- [TASK TO COMPLETE]: Please write out the lines of the data exactly, beginning with the first and ending with the line containing "COL = sc.collection"; leave the pictures behind.

+++

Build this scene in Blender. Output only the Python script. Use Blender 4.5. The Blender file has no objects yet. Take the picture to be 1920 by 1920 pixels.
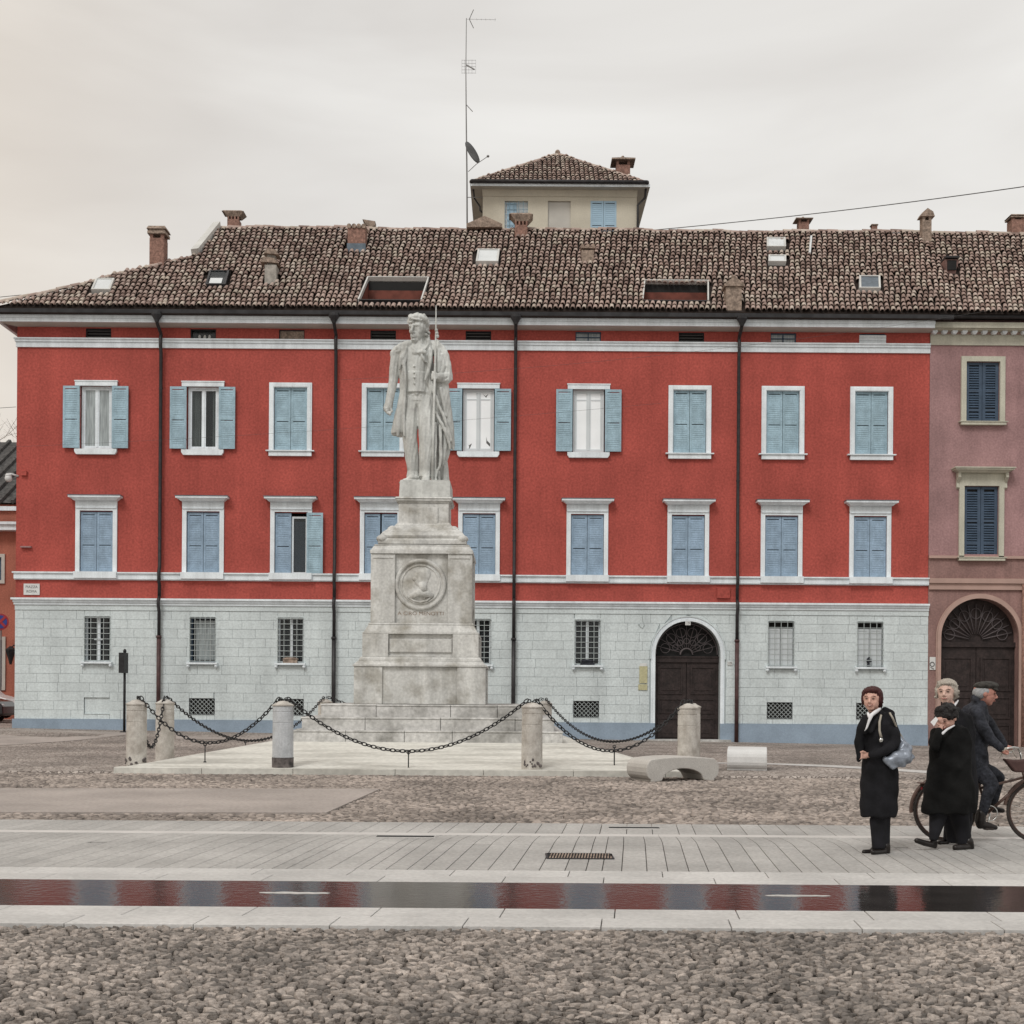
import bpy, bmesh, math, random
import numpy as np
from mathutils import Matrix, Vector, Euler
random.seed(7); RNG = np.random.default_rng(7)
R = math.radians
sc = bpy.context.scene
COL = sc.collection

# ------------------------------------------------------------------ camera
F, H, CX, CY, TH = 2400.0, 1.6, 960.0, 1305.0, 0.0070
cam_d = bpy.data.cameras.new('camera'); cam = bpy.data.objects.new('camera', cam_d); COL.objects.link(cam)
cam_d.sensor_width = 36; cam_d.lens = F/1920*36
cam_d.shift_y = (CY-960)/1920
cam_d.clip_start = 0.1; cam_d.clip_end = 2000
cam.matrix_world = Matrix.Translation((0, 0, H)) @ Euler((R(90), 0, 0)).to_matrix().to_4x4() @ Matrix.Rotation(TH, 4, 'Z')
sc.camera = cam

# ------------------------------------------------------------------ world: overcast sky
SUN_EL, SUN_AZ = 48, 205          # diffuse sun behind clouds, behind the camera to the left
w = bpy.data.worlds.new('World'); sc.world = w; w.use_nodes = True
nt = w.node_tree; nt.nodes.clear()
def N(t, nt, **kw):
    n = nt.nodes.new(t)
    for k, v in kw.items():
        if k in n.inputs.keys() if not isinstance(k, int) else False: n.inputs[k].default_value = v
        else: setattr(n, k, v)
    return n
sky = nt.nodes.new('ShaderNodeTexSky'); sky.sky_type = 'NISHITA'; sky.sun_disc = False
sky.sun_elevation = R(SUN_EL); sky.sun_rotation = R(SUN_AZ); sky.air_density = 1.0; sky.dust_density = 3.0
tc = nt.nodes.new('ShaderNodeTexCoord')
mp = nt.nodes.new('ShaderNodeMapping'); mp.inputs['Scale'].default_value = (1.0, 1.0, 4.2); mp.inputs['Rotation'].default_value = (0, R(6), 0)
nt.links.new(tc.outputs['Generated'], mp.inputs['Vector'])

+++

- [THE SOLUTION]:
Build this scene in Blender. Output only the Python script. Use Blender 4.5. The Blender file has no objects yet. Take the picture to be 1920 by 1920 pixels.
import bpy, bmesh, math, random
import numpy as np
from mathutils import Matrix, Vector, Euler
random.seed(7); RNG = np.random.default_rng(7)
R = math.radians
sc = bpy.context.scene
COL = sc.collection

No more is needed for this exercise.